Dozens of women who served in the Mossad have united in opposition to the decision to award ex-Mossad employee Sima Shine with the honor of lighting a beacon in the main Independence Day ceremony at Har Herzl.
Shine is the deputy director of the Ministry of Strategic Affairs, and is in charge of the Iran desk. She previously served as the Deputy Head of the National Security Council and Head of Research in the Intelligence Division of the Mossad.
The women – sixty in number, according to some reports – wrote an angry letter to Culture Minister Limor Livnat, in which they disputed that Shine is “the woman who served in the most senior position in Israel’s espionage establishment” and was “a trailblazer.”
They claim that this is “a false representation and a deception of the public,” and that Shine does not meet the criteria set by the public committee that selected the beacon lighters. They claim that other women have held more senior roles than Shine, including Aliza Magen, who was Deputy Head of the Mossad.
The women point out that Shine was nominated for the honor by her current boss, Strategic Affairs Minister Yuval Steinitz, and are admant that if Mossad had been asked to sele4ct a female trailblazer, she would never have been chosen.
“She is not remembered by anyone as someone who reached unusual achievements,” they wrote.
Steinitz replied, saying that Shine was the first woman to be appointed as Head of Research Division in the Mossad. “Regrettably, no [other] woman was ever appointed to this position, to this day, in Mossad or Military Intelligence.”

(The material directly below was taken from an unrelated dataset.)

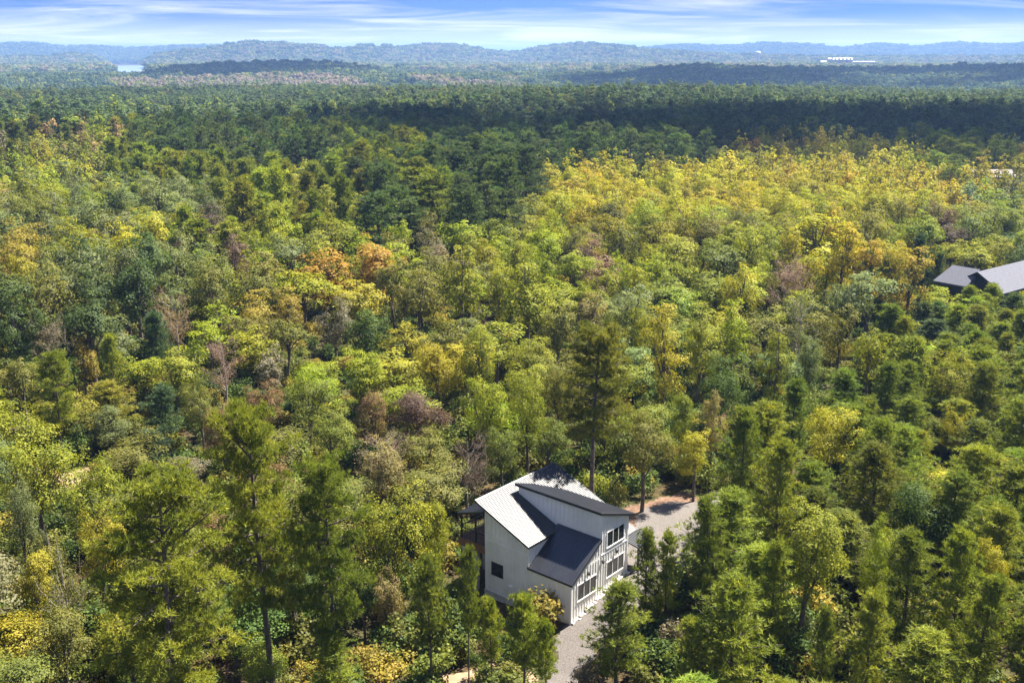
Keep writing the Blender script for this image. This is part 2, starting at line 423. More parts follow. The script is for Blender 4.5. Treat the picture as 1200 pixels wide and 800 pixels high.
# battens, each its own strip
def batten_r(u, z0, z1): box("batten", (u - 0.02, -0.035, z0), (u + 0.02, 0.0, z1), M_TRIM, wg if u < 3.6 else wt)
def batten_l(v, z0, z1): box("batten", (-0.03, v - 0.02, z0), (0.0, v + 0.02, z1), M_TRIM, wm_ if v > 4 else wg)
def gr(u): return 0.22 * u - 0.02 if u < 6 else 1.3
holes = [(0.76, 2.98, 1.6, 2.83), (4.38, 6.55, 2.0, 3.22), (4.35, 6.5, 4.52, 5.72)]
u_ = 0.05
while u_ < 7.1:
    top = zG(u_) - 0.14 if u_ < 3.58 else zT(u_) - 0.15
    segs = [(gr(u_) + 0.12, top)]
    for a, b, c, d in holes + [(0, 7.1, 4.10, 4.20)]:
        if a - 0.1 < u_ < b + 0.1:
            segs = [s for lo, hi in segs for s in ((lo, min(hi, c - 0.12)), (max(lo, d + 0.09), hi)) if s[1] - s[0] > 0.1]
    for lo, hi in segs: batten_r(u_, lo, hi)
    u_ += 0.33
for k in range(9):                                    # tall wall over the garage roof
    v = 0.05 + k * 0.8 / 2
for k in range(17):
    v = 0.10 + k * 0.42
    lo = zG(3.6) + 0.02 if v < 4.0 else zM(v) + 0.05
    if zT(3.6) - 0.2 - lo > 0.15: box("batten", (3.57, v - 0.02, lo), (3.6, v + 0.02, zT(3.6) - 0.15), M_TRIM, wt)
for k in range(20):
    v = 0.12 + k * 0.42
    if v > 8.25: break
    if v < 4: batten_l(v, -0.35 - 0.09 * v, zG(0) - 0.16)
    else:
        batten_l(v, 4.24, zM(v) - 0.16)
        if not 6.45 < v < 7.75: batten_l(v, -0.3 - 0.09 * v, 4.10)
        else:
            batten_l(v, 2.55, 4.10); batten_l(v, -0.3 - 0.09 * v, 1.38)
for k in range(9):                                    # step wall above the garage roof
    u = 0.25 + k * 0.4
    if zM(4) - 0.15 - zG(u) > 0.12: box("batten", (u - 0.02, 3.965, zG(u) + 0.02), (u + 0.02, 4.0, zM(4) - 0.16), M_TRIM, wm_)
box("trim_band", (-0.035, 4.02, 4.12), (0.0, 8.3, 4.22), M_TRIM, wm_)
box("trim_band", (3.62, -0.04, 4.11), (7.1, 0.0, 4.19), M_TRIM, wt)
for (a, b, par) in (((-0.03, -0.045, -0.9), (0.10, 0.0, zG(0) - 0.15), wg), ((-0.045, 0.002, -0.9), (-0.001, 0.12, zG(0) - 0.15), wg), ((7.0, -0.045, 0.6), (7.13, 0.0, zT(7.1) - 0.16), wt),
                    ((3.555, 0.0, zG(3.6) + 0.02), (3.6, 0.12, zT(3.6) - 0.15), wt), ((-0.045, 8.2, -1.0), (0.0, 8.33, zM(8.2) - 0.16), wm_), ((-0.045, 3.95, 3.35), (0.0, 4.06, zM(4) - 0.15), wm_)):
    box("corner_board", a, b, M_TRIM, par)
# foundation: a row of pale stones along the drive, a plinth on the shaded side
rr = random.Random(3)
u_ = 0.0
while u_ < 7.0:
    w_ = rr.uniform(0.22, 0.42); hh = rr.uniform(0.16, 0.3); g = gr(u_)
    a, b = (u_, -rr.uniform(0.20, 0.34), g - 0.25), (u_ + w_ - 0.02, -0.005, g + hh - 0.05)
    V = [tuple(c + rr.uniform(-0.02, 0.02) if i != 1 else c for i, c in enumerate(p)) for p in boxv(*a, *b)]
    poly("foundation_stone", V, BOXF, M_STONE, H)
    u_ += w_
box("plinth", (-0.10, 4.3, -2.0), (-0.002, 8.36, -0.05), M_STONE, H)
# roofs
rm = slab("roof", [(-0.32, 3.74, zM(3.74) - 0.01), (9.5, 3.74, zM(3.74) - 0.01), (9.5, 9.05, zM(9.05) - 0.01), (-0.32, 9.05, zM(9.05) - 0.01)], 0.16, M_FASCIA, H)
panels(rm, (-0.32, 3.74, zM(3.74)), (9.5, 3.74, zM(3.74)), (9.5, 9.05, zM(9.05)), (-0.32, 9.05, zM(9.05)), 16)
rl = slab("roof", [(7.16, 0.70, zM(0.7) - 0.01), (9.5, 0.70, zM(0.7) - 0.01), (9.5, 3.735, zM(3.735) - 0.01), (7.16, 3.735, zM(3.735) - 0.01)], 0.14, M_FASCIA, H)
panels(rl, (7.16, 0.70, zM(0.7)), (9.5, 0.70, zM(0.7)), (9.5, 3.735, zM(3.735)), (7.16, 3.735, zM(3.735)), 4)
rt_ = slab("roof", [(3.28, -0.2, zT(3.28)), (7.7, -0.2, zT(7.7)), (7.7, 8.13, zT(7.7)), (3.28, 8.13, zT(3.28))], 0.2, M_FASCIA, H)
panels(rt_, (7.7, -0.2, zT(7.7) + 0.003), (7.7, 8.13, zT(7.7) + 0.003), (3.28, 8.13, zT(3.28) + 0.003), (3.28, -0.2, zT(3.28) + 0.003), 13)
rg = slab("roof", [(-0.06, -0.12, zG(-0.06)), (3.58, -0.12, zG(3.58)), (3.58, 4.10, zG(3.58)), (-0.06, 4.10, zG(-0.06))], 0.15, M_FASCIA, H)
rg.data.transform(Matrix.Identity(4))
panels(rg, (-0.06, 4.10, zG(-0.06) + 0.003), (-0.06, -0.12, zG(-0.06) + 0.003), (3.58, -0.12, zG(3.58) + 0.003), (3.58, 4.10, zG(3.58) + 0.003), 7)
poly("ridge_cap", [(-0.34, 8.9, zM(8.9) + 0.055), (9.52, 8.9, zM(8.9) + 0.055), (9.52, 9.08, zM(9.08) + 0.055), (-0.34, 9.08, zM(9.08) + 0.055), (-0.34, 9.08, zM(9.08) - 0.2), (9.52, 9.08, zM(9.08) - 0.2)], [(0, 1, 2, 3), (3, 2, 5, 4)], M_ROOFMETAL, rm)
# entry canopy at the far right corner
rc = slab("canopy", [(7.5, -0.8, 3.52), (9.75, -0.8, 3.52), (9.75, 0.72, 3.78), (7.5, 0.72, 3.78)], 0.12, M_FASCIA, H)
panels(rc, (7.5, -0.8, 3.525), (9.75, -0.8, 3.525), (9.75, 0.72, 3.785), (7.5, 0.72, 3.785), 4)
for u in (7.7, 9.6): box("post", (u - 0.07, -0.72, 1.0), (u + 0.07, -0.58, 3.42), M_BLACK, H)
box("entry_wall", (7.12, 2.2, 0.6), (9.2, 2.32, 4.2), surface("tan_timber_boards", (0.40, 0.28, 0.15), (0.52, 0.38, 0.22), 2.0, 0.7), H)
fd = box("front_door", (7.5, 2.12, 1.3), (8.4, 2.2, 3.35), M_BLACK, H)
box("handle", (7.6, 2.06, 2.2), (7.65, 2.12, 2.4), M_TRIM, fd)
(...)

The women behind the letter added that they expect Shine to forego the honor of lighting the beacon, but sources close to her said she would go ahead with participation in the the ceremony as planned. Sources siding with Shine noted that former Mossad Head Meir Dagan appointed her to head the Research Division. They also asked why the women who signed the letter are not divulging their names, seeing as they no longer serve in the Mossad.